We recommend to clients that they include data breach as a possible scenario when planning for the most likely crisis events in their business. As part of that planning process, we urge clients to develop talking points ahead of time and vet them with legal and senior management. By having at least that first statement ready to go at a moment’s notice, pre-approved, the company avoids the costly delays that can occur when there is no plan to communicate with customers and other stakeholders.
Once the crisis plan is approved, we encourage clients to run a simulation exercise to assure that it works as designed. We design and deploy custom simulation exercises for clients to help them fine-tune their crisis plan and fix any gaps that are found, while practicing in the safe environment of the simulation.
Don’t let your customers hear about the issue from anyone but you. Companies should be prepared to notify customers before they have all the facts. Data breach investigations can take months, but customers will quickly take their business elsewhere if they feel that their data have been exposed for too long without notification. Commit to sharing what you know as soon as possible, and to providing regular updates. Acknowledge that the situation may change, and update all audiences when it does.

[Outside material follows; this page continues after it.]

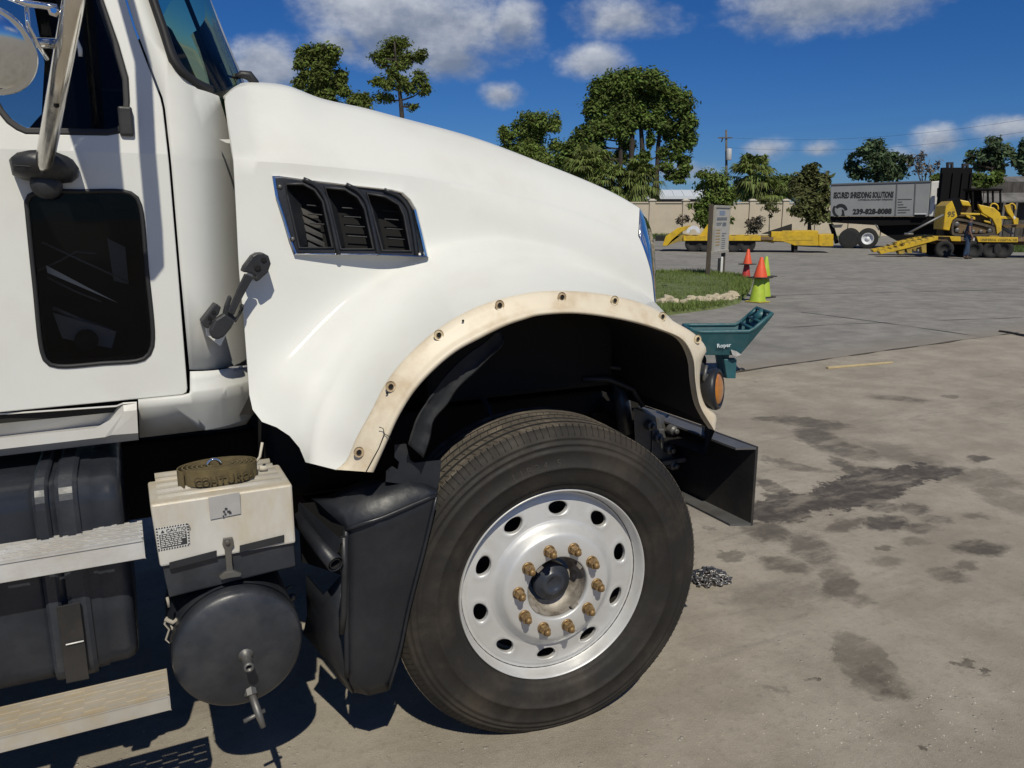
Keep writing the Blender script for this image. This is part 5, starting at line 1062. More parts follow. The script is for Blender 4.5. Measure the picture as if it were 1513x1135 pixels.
for y in (.01, Wd * .5, Wd - .01):
    mb = MB(); a = np.array((Tn[-1][0], y, Tn[-1][2])); b = np.array((lerp(Tn[3][0], Tn[4][0], .45), y, lerp(Tn[3][2], Tn[4][2], .45) - .0)); mb.tube([a, b], .022 if y != Wd * .5 else .05, 6, sq=.5); mb.build('handle_bar', teal, ct)
for t in (.45, .0):
    mb = MB(); q_ = [np.array((lerp(Tn[3][0], Tn[4][0], t), y, lerp(Tn[3][2], Tn[4][2], t) - .01)) for y in (.01, Wd - .01)]; mb.tube(q_, .018, 8); mb.build('cross_rib', teal, ct)
mb = MB(); lf = [cp(480, 735, .10), cp(640, 735, .10), cp(625, 985, .10), cp(525, 1000, .10)]; mb.prism(lf, (0, .10, 0)); mb.build('leg', teal, ct, bevel=.01)
l2 = MB(); l2.prism([p + np.array((0, .30, 0)) for p in lf], (0, .10, 0)); l2.build('leg', teal, ct, bevel=.01)
for yy in (-.01, Wd + .02):
    mb = MB(); wc = cp(250, 830, yy); wc[2] = .115; wc[0] -= .10; mb.lathe([(.02, -.03), (.10, -.03), (.115, -.02), (.115, .02), (.10, .03), (.02, .03)], wc, (0, -1, 0), 24); mb.build('wheel', rubberm, ct)
mb = MB(); wc = cp(700, 890, .5); mb.lathe([(.0, .02), (.045, .02), (.05, .012), (.05, -.012), (.045, -.02), (0, -.02)], wc, (.5, -.8, .5), 20); mb.build('foot_pad', rubberm, ct)
mb = MB(); st_ = [cp(575, 625, -.002), cp(650, 650, -.002), cp(705, 690, -.002), cp(640, 712, -.002), cp(595, 690, -.002)]; mb.prism([p + np.array((0, .03, 0)) for p in st_], (0, .006, 0)); mb.build('worn_patch', mat('scuffed_grey', (.38, .38, .37), .7, var=.2, vscale=30), ct)
lt = mat('pale_lettering', (.5, .56, .6), .6); a = cp(405, 603, 0); 
text_on('Roper', .060, lt, ct, a + np.array((0, .018, 0)), (1, 0, .08), (0, .22, 1), 'lettering', .002, bold=.001)

# ---- thin lath of wood on the concrete, dirt beside it
a, b = PZ(1222, 545), PZ(1318, 536.5); m_ = (a + b) / 2; rz_ = math.atan2(*(b - a)[:2][::-1]); L_ = np.linalg.norm(b - a)
wl_ = mat('bare_wood', (.46, .37, .20), .75, var=.2, vscale=12, stretch=(1, 8, 8)); mb = MB(); mb.hexa([(-L_ / 2, -.022, .001), (L_ / 2, -.016, .001), (L_ / 2, .016, .001), (-L_ / 2, .022, .001), (-L_ / 2, -.022, .022), (L_ / 2, -.016, .018), (L_ / 2, .016, .018), (-L_ / 2, .022, .022)])
o = mb.build('wood_lath', wl_, None, bevel=.003); o.location = m_; o.rotation_euler = (0, 0, rz_); tag(o, 'pale thin wooden lath lying on the ground along the pavement seam', 'lath')
q = MB(); pts = [PZ(1476, 491), PZ(1490, 493), PZ(1505, 496), PZ(1530, 499), PZ(1560, 498)]; c0 = pts[2].copy(); rows = [[], [], []]
for i, p in enumerate(pts):
    w_ = (.02, .06, .09, .10, .05)[i]
    for k, (s_, h_) in enumerate(((-1, .008), (0, .035), (1, .008))): rows[k].append(p - c0 + np.array((Fh[0] * w_ * s_, Fh[1] * w_ * s_, h_)))
q.grid(rows); o = q.build('dark_strip', rubberm, None, solid=.006); o.location = c0; tag(o, 'dark strip lying on the lot at the right edge', 'strip')  # low dark strip, raised along its middle

# ---- grass island with limestone edging
isl = [(700, 490), (900, 483), (985, 467), (1030, 461), (1065, 456), (1092, 449), (1106, 436), (1112, 421), (1102, 411), (1060, 406), (1000, 404), (900, 404), (700, 404)]
ip = [PZ(u, v)[:2] for u, v in isl]; ic = np.mean(ip, 0)
soil = mat('island_soil', (.10, .125, .04), .95, var=.4, vscale=6)
mb = MB(); mb.grid([[(*p, .004) for p in ip + ip[:1]], [(*(ic + (p - ic) * .965), .07) for p in ip + ip[:1]], [(*(ic + (p - ic) * .7), .11) for p in ip + ip[:1]], [(*(ic + (p - ic) * .02), .13) for p in ip + ip[:1]]]); o = mb.build('grass_island', soil, None); o['kind'] = 'structure'
def inside(p, poly):
    c = False; j = len(poly) - 1
    for i in range(len(poly)):
        if (poly[i][1] > p[1]) != (poly[j][1] > p[1]) and p[0] < (poly[j][0] - poly[i][0]) * (p[1] - poly[i][1]) / (poly[j][1] - poly[i][1]) + poly[i][0]: c = not c
        j = i
    return c
def blades(name, poly, n, m, h0, h1, wd, z0=.05, seed=1, avoid=None):
    r_ = random.Random(seed); mb = MB(); P_ = np.array(poly); lo, hi = P_.min(0), P_.max(0); k = 0
    while k < n:
        p = (r_.uniform(lo[0], hi[0]), r_.uniform(lo[1], hi[1]))
        if not inside(p, poly): continue
        if avoid is not None and min((p[0] - q[0]) ** 2 + (p[1] - q[1]) ** 2 for q in avoid) < .028: continue
        k += 1; a = r_.uniform(0, 6.28); h = r_.uniform(h0, h1) * (.7 + .6 * (mnoise.noise((p[0] * 1.3, p[1] * 1.3, 2)) + .5)); w_ = wd * r_.uniform(.6, 1.4); lx, ly = r_.gauss(0, h * .4), r_.gauss(0, h * .4); c, s_ = math.cos(a) * w_, math.sin(a) * w_
        mb.add([(p[0] - c, p[1] - s_, z0), (p[0] + c, p[1] + s_, z0), (p[0] + lx, p[1] + ly, z0 + h)], [(0, 1, 2)], 0, False)
    o = mb.build(name, m, None, fix=False); o['kind'] = 'stuff'; return o
gm_ = mat('grass_blade', (.16, .215, .045), .7, island=.5, transl=.35)
vis = [(940, 480), (985, 467), (1030, 461), (1065, 456), (1092, 449), (1106, 436), (1112, 421), (1102, 411), (1060, 406), (1000, 404), (940, 404)]
lime = mat('limestone', (.46, .40, .29), .9, var=.25, vscale=9, dust=(.28, .22, .14), dustamt=.6, dscale=14, bump=.006, bscale=22)
rk = []
for x, y, r in ((165, 485, 26), (205, 470, 34), (245, 480, 30), (300, 485, 26), (330, 470, 22), (350, 458, 26), (378, 465, 24), (405, 470, 24), (432, 462, 24), (455, 472, 22), (468, 452, 22), (492, 462, 24), (512, 448, 22), (515, 470, 20), (540, 460, 22), (556, 444, 20), (572, 460, 20), (592, 440, 24), (612, 425, 22), (622, 448, 22), (636, 425, 18), (645, 440, 18), (605, 462, 18)): rk.append((940 + x / 4.365, 340 + (y + r * .6) / 4.365, r / 4.365))
_off = (CAM - PZ(1040, 450))[:2]; _off = _off / np.linalg.norm(_off)
av = [tuple(PZ(u, v)[:2] + _off * k_) for u, v, r in rk for k_ in (0, .14)]
blades('grass', [tuple(PZ(u, v)[:2]) for u, v in vis], 17000, gm_, .04, .13, .010, .06, 1, av)
rr_ = random.Random(5)
for i, (u, v, r) in enumerate(rk):
    p = PZ(u, v); d_ = (p - CAM) @ Fh; R_ = r * d_ / FPX * 1.25; bm = bmesh.new(); bmesh.ops.create_icosphere(bm, subdivisions=2, radius=1); sd_ = rr_.uniform(0, 50); sx, sy, sz = rr_.uniform(.9, 1.5), rr_.uniform(.8, 1.1), rr_.uniform(.6, .9)
    for v_ in bm.verts:
        n_ = 1 + .42 * mnoise.noise(v_.co * 1.3 + Vector((sd_, 0, 0))) + .2 * mnoise.noise(v_.co * 3.1 + Vector((0, sd_, 0))); v_.co = Vector((v_.co.x * sx, v_.co.y * sy, v_.co.z * sz)) * n_ * R_; v_.co.z += R_ * .45
    me = bpy.data.meshes.new('edging_rock'); bm.to_mesh(me); bm.free(); me.materials.append(lime); o = link('edging_rock', me); o.location = (p[0], p[1], .055); o.rotation_euler = (0, 0, rr_.uniform(0, 6))
    tag(o, 'rough pale limestone rock edging the grass island', 'rock', 'limestone rocks edging the grass island')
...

As the crisis unfolds, it’s important to take ownership of the problem and acknowledge responsibility for the breach. Avoid trying to lay blame on a vendor or employee until all the facts are known. Don’t play the victim. Even if a crime has been committed against your company, the court of public opinion will not consider the company a victim. Express regret and talk about the steps being taken to assure the problem is fixed.
There is much more that we can say about the value of a plan. The investment you make in a crisis communications plan will pay for itself quickly when the inevitable occurs. It is always easier (and less costly) to prepare and prevent, than to repair and repent.